- The Washington Times - Friday, November 28, 2008


Czech Senate OKs U.S. missile defense

PRAGUE | The upper chamber of the Czech Parliament on Thursday approved a deal with Washington to accept a U.S. missile defense installation.

The Senate approved a bilateral treaty allowing the United States to build a radar base near Prague and a second, “complementary,” treaty that deals with the legal status of U.S. soldiers to be deployed at the base.

The deal still needs approval by the lower chamber, where the vote is expected to be close because the governing coalition has too few seats to guarantee passage. That vote is not expected before the end of the year.

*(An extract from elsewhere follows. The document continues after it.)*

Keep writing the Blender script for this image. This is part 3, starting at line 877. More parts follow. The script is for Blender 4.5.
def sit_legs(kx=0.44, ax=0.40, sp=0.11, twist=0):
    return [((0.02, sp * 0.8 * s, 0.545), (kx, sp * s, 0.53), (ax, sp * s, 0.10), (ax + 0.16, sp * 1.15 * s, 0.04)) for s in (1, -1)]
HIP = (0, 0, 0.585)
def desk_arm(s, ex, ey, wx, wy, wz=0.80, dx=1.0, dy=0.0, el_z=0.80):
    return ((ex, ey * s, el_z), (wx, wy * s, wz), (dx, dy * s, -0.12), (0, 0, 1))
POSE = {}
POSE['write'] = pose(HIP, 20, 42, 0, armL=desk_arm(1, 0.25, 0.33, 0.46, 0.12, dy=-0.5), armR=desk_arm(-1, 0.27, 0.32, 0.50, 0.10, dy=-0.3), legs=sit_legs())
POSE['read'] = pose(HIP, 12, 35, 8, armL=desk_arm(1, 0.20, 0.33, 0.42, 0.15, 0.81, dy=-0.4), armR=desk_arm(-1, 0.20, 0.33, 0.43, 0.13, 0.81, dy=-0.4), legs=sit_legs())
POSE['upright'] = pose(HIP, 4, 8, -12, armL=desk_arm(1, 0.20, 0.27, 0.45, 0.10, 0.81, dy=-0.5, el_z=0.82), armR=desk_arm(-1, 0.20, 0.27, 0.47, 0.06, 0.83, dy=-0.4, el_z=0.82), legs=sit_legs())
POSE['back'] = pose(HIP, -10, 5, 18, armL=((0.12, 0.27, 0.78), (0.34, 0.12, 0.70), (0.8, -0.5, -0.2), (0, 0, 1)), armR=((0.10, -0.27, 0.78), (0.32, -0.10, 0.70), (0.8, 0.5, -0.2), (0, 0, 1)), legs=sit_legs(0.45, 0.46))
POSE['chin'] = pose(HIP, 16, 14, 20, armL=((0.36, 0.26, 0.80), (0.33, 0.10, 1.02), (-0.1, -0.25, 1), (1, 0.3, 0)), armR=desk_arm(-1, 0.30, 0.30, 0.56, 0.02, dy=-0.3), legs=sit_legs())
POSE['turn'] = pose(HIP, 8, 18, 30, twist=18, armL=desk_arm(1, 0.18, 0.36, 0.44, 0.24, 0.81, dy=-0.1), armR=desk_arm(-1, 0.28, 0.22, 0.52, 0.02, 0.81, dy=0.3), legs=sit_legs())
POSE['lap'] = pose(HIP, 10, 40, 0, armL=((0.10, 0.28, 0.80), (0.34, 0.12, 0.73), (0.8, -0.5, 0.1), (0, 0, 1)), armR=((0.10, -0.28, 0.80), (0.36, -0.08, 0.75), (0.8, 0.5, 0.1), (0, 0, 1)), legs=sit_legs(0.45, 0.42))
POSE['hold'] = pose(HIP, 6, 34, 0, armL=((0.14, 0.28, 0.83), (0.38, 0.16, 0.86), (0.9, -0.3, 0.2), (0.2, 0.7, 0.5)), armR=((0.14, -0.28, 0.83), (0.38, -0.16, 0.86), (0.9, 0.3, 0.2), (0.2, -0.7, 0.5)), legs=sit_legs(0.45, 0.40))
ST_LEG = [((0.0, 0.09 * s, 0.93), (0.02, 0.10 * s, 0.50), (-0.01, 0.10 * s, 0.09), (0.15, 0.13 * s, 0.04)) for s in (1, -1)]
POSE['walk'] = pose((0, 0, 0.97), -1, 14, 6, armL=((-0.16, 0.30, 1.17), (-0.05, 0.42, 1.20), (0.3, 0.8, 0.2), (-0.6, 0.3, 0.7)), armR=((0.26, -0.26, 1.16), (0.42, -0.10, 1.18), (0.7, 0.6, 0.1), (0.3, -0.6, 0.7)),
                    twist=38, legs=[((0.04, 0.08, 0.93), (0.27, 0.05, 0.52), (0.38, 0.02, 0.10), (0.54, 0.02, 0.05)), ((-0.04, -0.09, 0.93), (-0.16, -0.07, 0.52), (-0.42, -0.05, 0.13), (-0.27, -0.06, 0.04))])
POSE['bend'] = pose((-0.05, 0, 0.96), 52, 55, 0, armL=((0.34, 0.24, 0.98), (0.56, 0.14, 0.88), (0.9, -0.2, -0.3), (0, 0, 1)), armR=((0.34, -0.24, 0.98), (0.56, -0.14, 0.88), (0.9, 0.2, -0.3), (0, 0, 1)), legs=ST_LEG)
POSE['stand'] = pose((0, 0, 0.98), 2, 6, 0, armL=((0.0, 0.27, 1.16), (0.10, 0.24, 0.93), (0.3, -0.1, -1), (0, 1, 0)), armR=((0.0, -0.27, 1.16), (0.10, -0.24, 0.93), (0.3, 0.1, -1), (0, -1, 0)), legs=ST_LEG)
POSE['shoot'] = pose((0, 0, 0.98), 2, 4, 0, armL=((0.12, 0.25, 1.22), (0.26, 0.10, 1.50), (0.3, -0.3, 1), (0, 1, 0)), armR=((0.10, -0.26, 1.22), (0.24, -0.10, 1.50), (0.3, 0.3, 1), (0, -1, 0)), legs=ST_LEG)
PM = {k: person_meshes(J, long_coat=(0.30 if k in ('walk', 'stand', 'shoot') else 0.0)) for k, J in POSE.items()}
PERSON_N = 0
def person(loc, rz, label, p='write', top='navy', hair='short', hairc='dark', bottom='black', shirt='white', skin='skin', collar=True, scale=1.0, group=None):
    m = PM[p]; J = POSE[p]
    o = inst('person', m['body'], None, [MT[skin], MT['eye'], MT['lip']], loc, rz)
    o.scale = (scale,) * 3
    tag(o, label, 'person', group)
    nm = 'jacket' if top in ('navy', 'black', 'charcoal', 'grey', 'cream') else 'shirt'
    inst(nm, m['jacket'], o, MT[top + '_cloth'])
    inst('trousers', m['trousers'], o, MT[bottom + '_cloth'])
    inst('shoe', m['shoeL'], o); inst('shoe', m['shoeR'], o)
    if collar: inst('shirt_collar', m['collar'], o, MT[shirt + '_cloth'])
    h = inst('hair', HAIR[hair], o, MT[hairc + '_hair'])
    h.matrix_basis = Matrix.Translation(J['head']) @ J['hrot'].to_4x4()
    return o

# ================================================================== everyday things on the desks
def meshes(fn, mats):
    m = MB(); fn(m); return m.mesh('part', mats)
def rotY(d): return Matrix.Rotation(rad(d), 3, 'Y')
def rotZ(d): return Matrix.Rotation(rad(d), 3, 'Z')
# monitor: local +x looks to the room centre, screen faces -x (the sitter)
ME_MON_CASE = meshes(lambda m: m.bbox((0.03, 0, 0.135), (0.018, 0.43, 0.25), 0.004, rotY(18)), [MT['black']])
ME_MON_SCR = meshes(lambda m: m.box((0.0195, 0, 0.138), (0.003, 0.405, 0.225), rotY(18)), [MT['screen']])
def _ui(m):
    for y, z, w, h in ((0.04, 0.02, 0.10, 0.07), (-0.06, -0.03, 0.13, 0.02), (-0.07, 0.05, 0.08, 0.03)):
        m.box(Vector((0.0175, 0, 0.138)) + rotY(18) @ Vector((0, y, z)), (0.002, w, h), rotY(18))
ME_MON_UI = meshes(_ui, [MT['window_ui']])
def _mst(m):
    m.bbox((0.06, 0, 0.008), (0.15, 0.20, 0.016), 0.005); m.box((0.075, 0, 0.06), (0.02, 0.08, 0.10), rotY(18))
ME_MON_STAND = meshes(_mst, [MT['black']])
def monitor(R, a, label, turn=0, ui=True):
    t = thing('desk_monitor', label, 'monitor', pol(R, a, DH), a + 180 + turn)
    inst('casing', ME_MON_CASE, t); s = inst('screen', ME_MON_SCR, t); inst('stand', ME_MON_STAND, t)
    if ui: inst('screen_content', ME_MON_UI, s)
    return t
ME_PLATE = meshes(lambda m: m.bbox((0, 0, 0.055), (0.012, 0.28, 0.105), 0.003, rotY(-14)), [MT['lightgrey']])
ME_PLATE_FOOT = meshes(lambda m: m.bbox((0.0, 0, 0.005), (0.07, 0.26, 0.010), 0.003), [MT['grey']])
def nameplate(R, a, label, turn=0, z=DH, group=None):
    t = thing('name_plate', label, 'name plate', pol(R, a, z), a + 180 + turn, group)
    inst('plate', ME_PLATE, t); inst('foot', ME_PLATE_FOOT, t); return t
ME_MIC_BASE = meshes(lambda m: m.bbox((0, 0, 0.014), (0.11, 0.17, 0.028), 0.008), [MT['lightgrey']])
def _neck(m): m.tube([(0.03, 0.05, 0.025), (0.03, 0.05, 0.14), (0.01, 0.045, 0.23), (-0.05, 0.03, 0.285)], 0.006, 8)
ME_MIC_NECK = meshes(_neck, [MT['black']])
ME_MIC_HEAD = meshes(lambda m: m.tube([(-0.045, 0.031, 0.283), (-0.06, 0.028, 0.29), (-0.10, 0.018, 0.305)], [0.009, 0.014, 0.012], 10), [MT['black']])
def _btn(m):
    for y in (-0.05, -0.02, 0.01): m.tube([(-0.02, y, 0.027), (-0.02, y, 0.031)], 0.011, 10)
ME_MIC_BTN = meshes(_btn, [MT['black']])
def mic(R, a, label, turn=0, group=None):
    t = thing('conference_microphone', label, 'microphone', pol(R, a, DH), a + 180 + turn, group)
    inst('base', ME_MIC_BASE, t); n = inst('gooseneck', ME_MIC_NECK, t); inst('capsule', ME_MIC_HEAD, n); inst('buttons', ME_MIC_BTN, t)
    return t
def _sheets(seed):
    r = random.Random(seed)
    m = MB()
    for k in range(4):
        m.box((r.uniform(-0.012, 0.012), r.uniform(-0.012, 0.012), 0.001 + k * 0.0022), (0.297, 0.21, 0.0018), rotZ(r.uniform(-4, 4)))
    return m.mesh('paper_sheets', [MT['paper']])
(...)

Grim fiscal outlook prompts election talk

OTTAWA | The Canadian economy has slipped into recession and the federal coffers are on the verge of running dry for the first time in 13 years, the government said Thursday in a report that raised the prospect of an early election.

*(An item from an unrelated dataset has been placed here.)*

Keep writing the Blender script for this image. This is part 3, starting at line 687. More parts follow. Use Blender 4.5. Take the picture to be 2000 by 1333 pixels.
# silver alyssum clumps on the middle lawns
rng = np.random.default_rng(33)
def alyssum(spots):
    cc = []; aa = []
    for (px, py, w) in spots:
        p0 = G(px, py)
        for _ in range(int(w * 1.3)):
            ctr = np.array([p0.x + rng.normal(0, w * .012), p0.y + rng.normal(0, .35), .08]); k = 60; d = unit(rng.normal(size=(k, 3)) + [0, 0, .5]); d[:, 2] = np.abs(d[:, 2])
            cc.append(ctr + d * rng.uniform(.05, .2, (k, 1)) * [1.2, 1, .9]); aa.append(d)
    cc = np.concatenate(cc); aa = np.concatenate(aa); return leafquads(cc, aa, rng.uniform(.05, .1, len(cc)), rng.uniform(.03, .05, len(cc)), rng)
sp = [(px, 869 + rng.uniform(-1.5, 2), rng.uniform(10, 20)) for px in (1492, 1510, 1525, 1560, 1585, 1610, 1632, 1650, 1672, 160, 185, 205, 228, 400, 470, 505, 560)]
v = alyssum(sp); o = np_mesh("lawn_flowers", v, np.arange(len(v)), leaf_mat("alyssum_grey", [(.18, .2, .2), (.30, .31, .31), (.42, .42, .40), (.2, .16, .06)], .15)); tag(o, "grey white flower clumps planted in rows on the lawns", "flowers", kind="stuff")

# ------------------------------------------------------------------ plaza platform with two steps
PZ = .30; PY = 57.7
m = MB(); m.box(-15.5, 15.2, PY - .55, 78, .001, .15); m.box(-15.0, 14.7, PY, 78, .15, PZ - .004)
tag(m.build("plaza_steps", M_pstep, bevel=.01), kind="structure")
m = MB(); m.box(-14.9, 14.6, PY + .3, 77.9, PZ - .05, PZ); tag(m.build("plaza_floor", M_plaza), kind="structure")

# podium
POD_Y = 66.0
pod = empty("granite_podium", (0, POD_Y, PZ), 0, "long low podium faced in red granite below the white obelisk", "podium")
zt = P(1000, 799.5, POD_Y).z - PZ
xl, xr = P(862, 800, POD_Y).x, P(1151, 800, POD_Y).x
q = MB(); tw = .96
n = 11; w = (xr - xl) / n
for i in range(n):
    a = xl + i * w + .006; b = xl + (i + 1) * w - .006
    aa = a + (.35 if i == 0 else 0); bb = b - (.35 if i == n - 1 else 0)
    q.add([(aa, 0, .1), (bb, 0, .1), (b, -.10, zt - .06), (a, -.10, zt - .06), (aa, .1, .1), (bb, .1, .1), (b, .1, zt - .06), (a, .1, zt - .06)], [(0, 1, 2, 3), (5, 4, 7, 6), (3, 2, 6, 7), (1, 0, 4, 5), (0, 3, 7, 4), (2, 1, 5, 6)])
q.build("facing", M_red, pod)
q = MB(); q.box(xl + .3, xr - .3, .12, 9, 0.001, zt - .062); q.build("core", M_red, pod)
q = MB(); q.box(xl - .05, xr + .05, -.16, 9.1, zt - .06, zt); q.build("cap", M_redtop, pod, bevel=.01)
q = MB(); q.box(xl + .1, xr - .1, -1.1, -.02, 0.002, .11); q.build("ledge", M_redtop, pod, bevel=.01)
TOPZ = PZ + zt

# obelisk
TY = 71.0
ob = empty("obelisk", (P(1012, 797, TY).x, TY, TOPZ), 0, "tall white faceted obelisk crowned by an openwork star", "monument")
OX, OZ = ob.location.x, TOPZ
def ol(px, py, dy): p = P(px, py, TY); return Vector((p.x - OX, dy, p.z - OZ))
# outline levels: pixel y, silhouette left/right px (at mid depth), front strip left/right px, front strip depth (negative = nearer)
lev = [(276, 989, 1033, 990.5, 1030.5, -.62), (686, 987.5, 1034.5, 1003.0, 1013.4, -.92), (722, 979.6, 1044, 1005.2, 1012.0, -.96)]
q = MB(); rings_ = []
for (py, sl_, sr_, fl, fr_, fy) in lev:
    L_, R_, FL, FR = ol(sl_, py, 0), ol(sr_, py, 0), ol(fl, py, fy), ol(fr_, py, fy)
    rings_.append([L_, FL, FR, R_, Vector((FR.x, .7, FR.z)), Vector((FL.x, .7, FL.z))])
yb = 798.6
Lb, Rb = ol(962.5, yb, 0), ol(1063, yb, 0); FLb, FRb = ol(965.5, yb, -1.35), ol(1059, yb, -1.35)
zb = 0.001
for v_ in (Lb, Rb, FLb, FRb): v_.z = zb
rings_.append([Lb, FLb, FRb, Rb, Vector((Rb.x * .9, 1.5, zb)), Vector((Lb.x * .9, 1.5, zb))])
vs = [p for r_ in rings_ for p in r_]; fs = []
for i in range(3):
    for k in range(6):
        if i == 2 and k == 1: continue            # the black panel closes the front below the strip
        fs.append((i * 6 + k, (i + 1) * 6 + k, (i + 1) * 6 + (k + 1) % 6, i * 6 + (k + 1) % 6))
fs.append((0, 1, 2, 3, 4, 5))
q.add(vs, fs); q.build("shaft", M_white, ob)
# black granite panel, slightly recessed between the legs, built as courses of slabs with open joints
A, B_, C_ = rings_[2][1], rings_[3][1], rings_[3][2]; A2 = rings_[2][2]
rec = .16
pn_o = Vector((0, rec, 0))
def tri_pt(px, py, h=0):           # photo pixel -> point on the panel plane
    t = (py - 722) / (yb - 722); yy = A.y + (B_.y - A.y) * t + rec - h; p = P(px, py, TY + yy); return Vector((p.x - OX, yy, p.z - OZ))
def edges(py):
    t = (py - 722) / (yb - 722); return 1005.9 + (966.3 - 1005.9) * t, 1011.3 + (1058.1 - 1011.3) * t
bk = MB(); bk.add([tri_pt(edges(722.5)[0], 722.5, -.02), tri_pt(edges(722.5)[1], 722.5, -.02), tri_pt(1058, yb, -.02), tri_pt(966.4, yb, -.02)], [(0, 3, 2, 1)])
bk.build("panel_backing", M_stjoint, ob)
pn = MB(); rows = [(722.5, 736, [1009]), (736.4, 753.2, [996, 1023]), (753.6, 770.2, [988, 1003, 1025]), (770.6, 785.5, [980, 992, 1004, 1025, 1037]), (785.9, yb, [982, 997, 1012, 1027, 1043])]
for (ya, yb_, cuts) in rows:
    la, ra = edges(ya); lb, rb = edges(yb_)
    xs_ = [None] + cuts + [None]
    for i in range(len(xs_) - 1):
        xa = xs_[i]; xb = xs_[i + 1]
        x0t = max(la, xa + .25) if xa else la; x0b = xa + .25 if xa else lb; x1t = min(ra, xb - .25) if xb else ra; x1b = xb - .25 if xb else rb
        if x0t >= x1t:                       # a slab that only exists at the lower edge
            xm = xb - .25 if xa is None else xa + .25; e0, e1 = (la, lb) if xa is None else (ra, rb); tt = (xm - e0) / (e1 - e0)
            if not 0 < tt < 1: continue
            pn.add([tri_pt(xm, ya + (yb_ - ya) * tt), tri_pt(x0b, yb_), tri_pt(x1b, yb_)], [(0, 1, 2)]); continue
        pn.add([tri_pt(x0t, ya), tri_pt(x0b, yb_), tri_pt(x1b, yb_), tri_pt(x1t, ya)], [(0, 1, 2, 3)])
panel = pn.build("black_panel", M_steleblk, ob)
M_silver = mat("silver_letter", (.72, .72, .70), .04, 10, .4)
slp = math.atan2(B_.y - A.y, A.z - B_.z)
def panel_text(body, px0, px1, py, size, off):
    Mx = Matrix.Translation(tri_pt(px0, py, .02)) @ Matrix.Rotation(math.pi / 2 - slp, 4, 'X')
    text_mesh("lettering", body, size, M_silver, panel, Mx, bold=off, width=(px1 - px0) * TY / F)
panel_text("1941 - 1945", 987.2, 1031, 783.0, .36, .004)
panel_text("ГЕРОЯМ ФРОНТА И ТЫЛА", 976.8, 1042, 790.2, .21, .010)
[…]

Even so, the government forecast that the budget would show a tiny surplus in the next fiscal year, a surprise after it prepared the country for the possibility of renewed deficits.

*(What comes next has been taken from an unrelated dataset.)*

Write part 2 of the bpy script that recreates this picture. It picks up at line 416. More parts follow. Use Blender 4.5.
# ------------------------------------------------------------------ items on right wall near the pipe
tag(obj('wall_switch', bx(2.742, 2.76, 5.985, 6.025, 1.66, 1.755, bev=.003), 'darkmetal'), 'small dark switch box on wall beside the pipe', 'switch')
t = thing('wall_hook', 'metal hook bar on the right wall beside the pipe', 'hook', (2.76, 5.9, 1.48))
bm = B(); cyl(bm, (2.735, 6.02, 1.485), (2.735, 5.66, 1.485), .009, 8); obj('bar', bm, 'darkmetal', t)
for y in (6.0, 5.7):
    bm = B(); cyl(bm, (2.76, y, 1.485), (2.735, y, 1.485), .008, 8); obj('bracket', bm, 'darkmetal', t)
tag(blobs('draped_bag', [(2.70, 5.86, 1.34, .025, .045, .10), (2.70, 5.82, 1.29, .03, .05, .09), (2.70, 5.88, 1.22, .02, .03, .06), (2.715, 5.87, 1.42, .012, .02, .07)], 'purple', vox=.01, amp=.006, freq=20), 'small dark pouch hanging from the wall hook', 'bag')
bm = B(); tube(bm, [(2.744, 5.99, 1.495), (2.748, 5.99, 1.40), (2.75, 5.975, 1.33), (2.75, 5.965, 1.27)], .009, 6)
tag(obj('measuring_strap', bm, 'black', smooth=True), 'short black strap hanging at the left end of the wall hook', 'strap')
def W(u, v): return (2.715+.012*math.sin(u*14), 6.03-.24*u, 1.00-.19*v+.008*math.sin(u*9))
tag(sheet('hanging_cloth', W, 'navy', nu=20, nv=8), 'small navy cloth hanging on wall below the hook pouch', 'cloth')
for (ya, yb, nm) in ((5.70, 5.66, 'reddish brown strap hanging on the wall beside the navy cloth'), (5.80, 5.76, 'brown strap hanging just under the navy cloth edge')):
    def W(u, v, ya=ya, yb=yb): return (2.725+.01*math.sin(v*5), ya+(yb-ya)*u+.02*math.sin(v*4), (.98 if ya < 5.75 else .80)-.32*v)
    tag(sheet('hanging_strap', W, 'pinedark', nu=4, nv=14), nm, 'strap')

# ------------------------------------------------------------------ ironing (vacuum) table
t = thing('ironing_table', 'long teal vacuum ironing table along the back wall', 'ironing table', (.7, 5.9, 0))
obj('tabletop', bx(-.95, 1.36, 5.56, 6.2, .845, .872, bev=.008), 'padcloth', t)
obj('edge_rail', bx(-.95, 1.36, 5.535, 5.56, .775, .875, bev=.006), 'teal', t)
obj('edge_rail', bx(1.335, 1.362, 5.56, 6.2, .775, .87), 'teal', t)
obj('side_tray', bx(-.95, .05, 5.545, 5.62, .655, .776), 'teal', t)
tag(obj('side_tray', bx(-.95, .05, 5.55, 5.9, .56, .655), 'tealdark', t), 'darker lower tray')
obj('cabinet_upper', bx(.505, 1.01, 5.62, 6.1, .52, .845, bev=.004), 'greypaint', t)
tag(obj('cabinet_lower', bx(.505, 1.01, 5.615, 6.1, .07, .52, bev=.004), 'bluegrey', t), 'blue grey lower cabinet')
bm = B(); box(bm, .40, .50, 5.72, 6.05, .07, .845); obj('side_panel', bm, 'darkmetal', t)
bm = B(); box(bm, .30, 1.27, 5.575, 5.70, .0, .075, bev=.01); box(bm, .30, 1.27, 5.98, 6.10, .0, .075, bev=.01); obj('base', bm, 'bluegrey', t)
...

All three opposition parties rejected the report, saying it contained no real plan to combat the economic crisis. Some slammed the minority Conservative government for postponing a fiscal stimulus package and emergency aid to the auto sector.


Doha round talks make some headway

GENEVA | Talks to unstick the Doha world trade round have made some headway, ambassadors to the World Trade Organization said on Thursday.

New Zealand Ambassador Crawford Falconer, who chairs the WTO negotiations on agricultural products, said that countries have begun to budge from their positions in the wake of a high-level political push for an agreement.

“I have seen some material change, but not all the things I would like to have seen have happened,” he told reporters after an evening meeting at the WTO’s Geneva headquarters.


Violence blamed on Mexican cartels

LIMA | President Alan Garcia on Thursday blamed his country’s recent rash of drug-related violence on powerful Mexican drug cartels that are making inroads and building criminal alliances in Peru.

In the past two months, at least 22 policemen and soldiers have died fighting drug trafficking in Peru - the world’s second-largest producer of cocaine after Colombia.

In the most recent clash, at least four policemen were killed on Wednesday when 40 suspected members of Peru’s Shining Path guerrilla group ambushed a government convoy in the jungle, using automatic weapons and hand grenades.


Looters move in after deadly floods

ITAJAI | Flood victims waded through waist-deep water into mud-filled houses Thursday in a devastated part of southern Brazil where neighbors set up patrols to keep looters away and lined up by the thousands for government food handouts.

Hunger and thirst were so widespread after torrential rains that caused at least 99 deaths that police were ordered to let residents take food and water from stores because they were “driven by despair to steal,” said state public safety spokesman Joao Carlos Santos.

Officers instead targeted thieves who paddled rickety canoes to loot abandoned homes in the city of 170,000 at the mouth of the swollen Itajai-Acu River.